Gaslight

Patrick Hamilton
Ambassador Theatre Group, Smith and Grant Theatricals, Tulchin Bartler Productions, Moya Productions
Lyceum Theatre, Sheffield

Keith Allen as Rough and Kara Tointon as Bella Manning Credit: Image courtesy of Sheffield Theatres

Gaslight, written by English playwright Patrick Hamilton in 1938 is billed as a "psychological thriller" and has an excitingly convoluted plot.

A subdued Victorian wife is convinced by her authoritarian and manipulative husband that she is going mad just like her mother. He is actually driving her mad by persuading her that the footsteps she hears in the upstairs rooms and the inexplicable fading of the gaslights are in her imagination, not real. He also terrorises her by accusing her of losing or hiding important family items in unexpected places. She succumbs to his bullying and loses confidence in herself. So far so modern.

If the plot outline sounds melodramatic it is, but the writing of the piece dangles uncertainly between the quasi-comic tradition of nineteenth-century melodrama and mid-twentieth-century psychological realism, which Ibsen did so much better in the 1870s.

The inconsistent writing style creates problems for the actors. Should they play it with deep seriousness or submit to the laughs when they come? In this production, there is also uncertainty about the period setting, and an appropriately Victorian performance style for the actors.

As the confused wife, Kara Tointon’s movement is spikily abrupt and modern and the men in the play often throw off their greatcoats on to the back of a chair in the drawing room or balance their top hats on a convenient horizontal surface. This is simply not done in polite Victorian society.

I was interested to see how a stage version of the play (apparently popular with amdram groups) compared with the award-winning 1944 George Cukor film starring Ingrid Bergman, Charles Boyer and Joseph Cotton. John Van Bruten, who presumably made significant changes to the original text, provided a "Noirish" version full of subtlety and dramatic tension, which enabled Cukor to draw out convincing performances from his cast and create a murkily-lit atmosphere which was threatening and full of menace.

Sadly not the case in this production.

The large, diagonally presented set suggests a vast, decaying Victorian house but it is a bit of a surprise when the Inspector taps on a bookcase to discover a convenient hidey-hole in which to conceal himself. Where have we seen this before? How did he know where to tap? And, although there is a moment of ghostly shock horror in the first half, this elicited laughter not fear.
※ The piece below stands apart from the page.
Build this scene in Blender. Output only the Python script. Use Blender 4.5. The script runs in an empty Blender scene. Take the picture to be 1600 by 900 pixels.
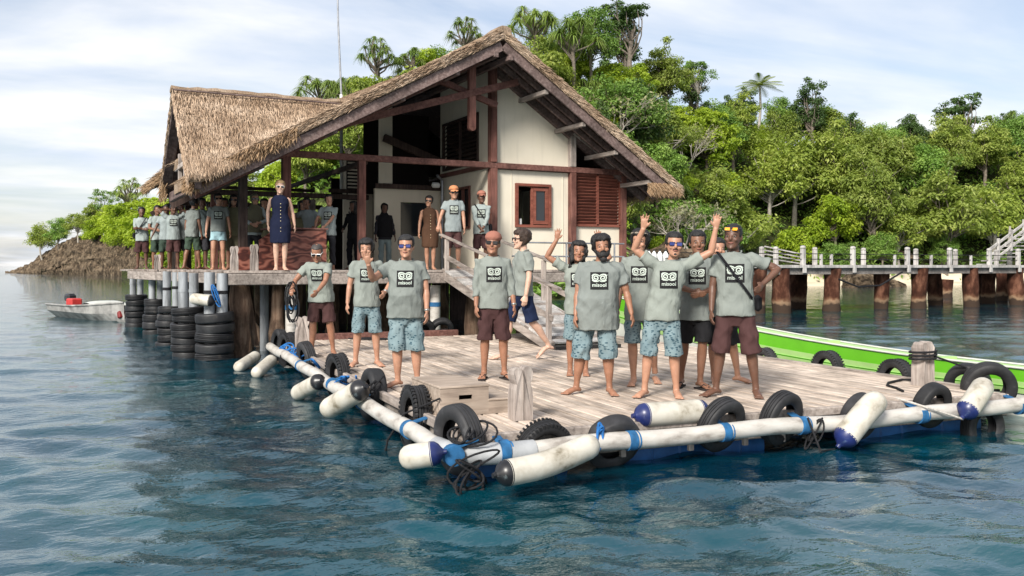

The audience welcomed moments that were farcical, like the revelation of a waiting policeman behind a closed door or the heroine knocking back a glass of whisky with unexpected enthusiasm, but, while such moments provide a welcome relief, they work against the dramatic tension of the narrative.

There are solid enough performances from the actors but little subtlety in the characterisation. An attempted seduction in the second half is clumsy and unconvincing. The exception to this Helen Anderson’s performance as the housekeeper, where the comedic possibilities of the role are well-realised but not allowed to detract from the prevailing mood.

The sad fact is that it is not a very good play and, while audiences will be intrigued by the gradual unfolding of the plot, there are better, more sophisticated examples of murder mysteries, psychological manipulation and ghostly emanations on TV and elsewhere which are familiar and more satisfying.